> WHAT IS ASKED:
Only the lines from the start of the data through the line with "WORLD, GROUND, EXPO = 12.3, 16.5, 0.10" belong in the copy. Restate them word for word, minus the pictures.

** BEGIN **

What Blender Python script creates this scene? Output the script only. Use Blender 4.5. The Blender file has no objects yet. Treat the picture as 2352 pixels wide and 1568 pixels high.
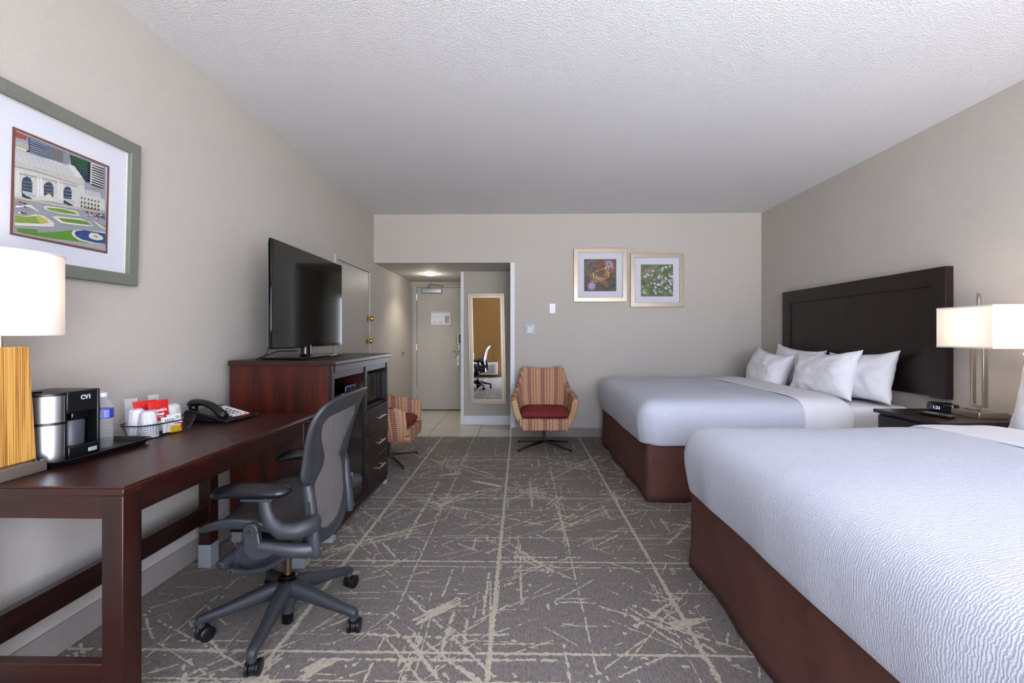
import bpy, math, random
from mathutils import Vector, Matrix, noise
R = math.radians
PI = math.pi
scene = bpy.context.scene
COL = scene.collection
random.seed(7)

WORLD, GROUND, EXPO = 12.3, 16.5, 0.10

# ------------------------------------------------------------------ helpers
def lin(h):
    h = h.lstrip('#')
    out = []
    for i in (0, 2, 4):
        c = int(h[i:i+2], 16)/255
        out.append(c/12.92 if c <= .04045 else ((c+.055)/1.055)**2.4)
    return out

def tag(o, label=None, cat=None, group=None, kind=None):
    if label: o['label'] = label
    if cat: o['category'] = cat
    if group: o['group'] = group
    if kind: o['kind'] = kind
    return o

def thing(name, label, cat, loc=(0, 0, 0), rz=0.0, group=None, rot=None):
    o = bpy.data.objects.new(name, None)
    o.empty_display_size = .05
    COL.objects.link(o)
    o.location = loc
    o.rotation_euler = rot if rot else (0, 0, rz)
    return tag(o, label, cat, group)

def copy_tree(o, parent=None):
    c = o.copy()
    COL.objects.link(c)
    if parent: c.parent = parent
    for ch in list(o.children):
        copy_tree(ch, c)
    return c

class MB:
    """collects shapes for ONE mesh object; coordinates are world unless built local"""
    def __init__(s):
        s.v = []; s.f = []; s.m = []; s.uv = {}
    def add(s, vs, fs, m=0, uvs=None):
        b = len(s.v)
        s.v += [tuple(p) for p in vs]
        for k, f in enumerate(fs):
            if uvs: s.uv[len(s.f)] = [uvs[i] for i in f]
            s.f.append(tuple(b+i for i in f)); s.m.append(m)
        return s
    def box(s, x0, x1, y0, y1, z0, z1, m=0, M=None):
        vs = [(x, y, z) for z in (z0, z1) for y in (y0, y1) for x in (x0, x1)]
        if M: vs = [M @ Vector(p) for p in vs]
        return s.add(vs, [(0, 2, 3, 1), (4, 5, 7, 6), (0, 1, 5, 4), (2, 6, 7, 3), (0, 4, 6, 2), (1, 3, 7, 5)], m)
    def ring_frame(s, p, q):
        d = (Vector(q)-Vector(p)).normalized()
        a = Vector((0, 0, 1)) if abs(d.z) < .9 else Vector((1, 0, 0))
        u = d.cross(a).normalized()
        return u, d.cross(u).normalized()
    def cyl(s, p, q, r, r2=None, n=20, m=0, cap=True):
        return s.tube([p, q], [r, r if r2 is None else r2], n, m, cap)
    def tube(s, pts, r, n=10, m=0, cap=True, sx=1.0, sy=1.0, closed=False):
        pts = [Vector(p) for p in pts]
        k = len(pts)
        rs = r if isinstance(r, (list, tuple)) else [r]*k
        vs = []
        d0 = (pts[1]-pts[0]).normalized()
        a = Vector((0, 0, 1)) if abs(d0.z) < .9 else Vector((1, 0, 0))
        u = d0.cross(a).normalized()
        for i, p in enumerate(pts):
            if closed: d = (pts[(i+1) % k]-pts[i-1]).normalized()
            else: d = (pts[min(i+1, k-1)]-pts[max(i-1, 0)]).normalized()
            u = (u-d*u.dot(d)).normalized()
            w = d.cross(u)
            for j in range(n):
                t = 2*PI*j/n
                vs.append(p+u*math.cos(t)*rs[i]*sx+w*math.sin(t)*rs[i]*sy)
        fs = []
        for i in range(k if closed else k-1):
            i2 = (i+1) % k
            for j in range(n):
                fs.append((i*n+j, i*n+(j+1) % n, i2*n+(j+1) % n, i2*n+j))
        if cap and not closed:
            fs.append(tuple(range(n))[::-1]); fs.append(tuple((k-1)*n+j for j in range(n)))
        return s.add(vs, fs, m)
    def lathe(s, prof, c=(0, 0, 0), n=28, m=0, sx=1, sy=1, M=None):
        vs = []
        for r, z in prof:
            for j in range(n):
                t = 2*PI*j/n
                p = Vector((r*math.cos(t)*sx, r*math.sin(t)*sy, z))
                if M: p = M @ p
                vs.append((p.x+c[0], p.y+c[1], p.z+c[2]))
        fs = []
        for i in range(len(prof)-1):
            for j in range(n):
                fs.append((i*n+j, i*n+(j+1) % n, (i+1)*n+(j+1) % n, (i+1)*n+j))
        if prof[0][0] > 1e-6: fs.append(tuple(range(n))[::-1])
        if prof[-1][0] > 1e-6: fs.append(tuple((len(prof)-1)*n+j for j in range(n)))
        return s.add(vs, fs, m)
    def prism(s, poly, fn, a, b, m=0):
        n = len(poly)
        vs = [fn(p[0], p[1], a) for p in poly]+[fn(p[0], p[1], b) for p in poly]
        fs = [tuple(range(n))[::-1], tuple(range(n, 2*n))]+[(i, (i+1) % n, n+(i+1) % n, n+i) for i in range(n)]
        return s.add(vs, fs, m)
    def grid(s, fn, nu, nv, m=0, cu=False, uvf=None):
        vs = []; uvs = []
        for i in range(nu):
            for j in range(nv):
                a = i/(nu if cu else nu-1); b = j/(nv-1)
                vs.append(fn(a, b))
                if uvf: uvs.append(uvf(a, b))
        fs = []
        for i in range(nu if cu else nu-1):
            i2 = (i+1) % nu
            for j in range(nv-1):
                fs.append((i*nv+j, i2*nv+j, i2*nv+j+1, i*nv+j+1))
        return s.add(vs, fs, m, uvs or None)
    def frame(s, fn, x0, x1, z0, z1, w, a, b, m=0):
        """mitred rectangular frame in a plane; fn(u, v, depth)"""
        o = [(x0, z0), (x1, z0), (x1, z1), (x0, z1)]
        i = [(x0+w, z0+w), (x1-w, z0+w), (x1-w, z1-w), (x0+w, z1-w)]
        vs = [fn(p[0], p[1], d) for d in (a, b) for p in o+i]
        fs = []
        for k in range(4):
            l = (k+1) % 4
            fs += [(k, l, 4+l, 4+k), (8+k, 12+k, 12+l, 8+l), (k, 8+k, 8+l, l), (4+k, 4+l, 12+l, 12+k)]
        return s.add(vs, fs, m)
    def build(s, name, mats, parent=None, bevel=0, seg=2, sub=0, solid=0, angle=35, local=False, loc=None, rz=0, soff=-1, flat=False, weld=False):
        if not isinstance(mats, (list, tuple)): mats = [mats]
        o0 = Vector((0, 0, 0))
        if parent is not None and not local:
            p = parent
            while p.parent: p = p.parent
            o0 = p.location.copy()
        elif parent is None and loc is not None and not local:
            o0 = Vector(loc)
        me = bpy.data.meshes.new(name)
        me.from_pydata([tuple(Vector(v)-o0) for v in s.v], [], s.f)
        for mt in mats: me.materials.append(mt)
        me.polygons.foreach_set('material_index', s.m)
        if s.uv:
            lay = me.uv_layers.new(name='UVMap')
            for pi, uvs in s.uv.items():
                pl = me.polygons[pi]
                for li, q in zip(pl.loop_indices, uvs): lay.data[li].uv = q
        if weld or not flat:
            import bmesh
            bm = bmesh.new(); bm.from_mesh(me)
            if weld: bmesh.ops.remove_doubles(bm, verts=bm.verts, dist=1e-5)
            if not flat: bmesh.ops.recalc_face_normals(bm, faces=bm.faces)
            bm.to_mesh(me); bm.free()
        me.update()
        o = bpy.data.objects.new(name, me)
        COL.objects.link(o)
        if parent is not None: o.parent = parent
        elif loc is not None:
            o.location = loc
            o.rotation_euler = (0, 0, rz)
        me.shade_smooth()
        me.set_sharp_from_angle(angle=R(angle))
        if bevel:
            b = o.modifiers.new('bevel', 'BEVEL'); b.width = bevel; b.segments = seg; b.limit_method = 'ANGLE'; b.angle_limit = R(40); b.harden_normals = False
        if solid:
            b = o.modifiers.new('solid', 'SOLIDIFY'); b.thickness = solid; b.offset = soff; b.use_even_offset = True
        if sub:
            b = o.modifiers.new('sub', 'SUBSURF'); b.levels = sub; b.render_levels = sub
        return o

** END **

> ANSWER TO THE EXERCISE:
What Blender Python script creates this scene? Output the script only. Use Blender 4.5. The Blender file has no objects yet. Treat the picture as 2352 pixels wide and 1568 pixels high.
import bpy, math, random
from mathutils import Vector, Matrix, noise
R = math.radians
PI = math.pi
scene = bpy.context.scene
COL = scene.collection
random.seed(7)

WORLD, GROUND, EXPO = 12.3, 16.5, 0.10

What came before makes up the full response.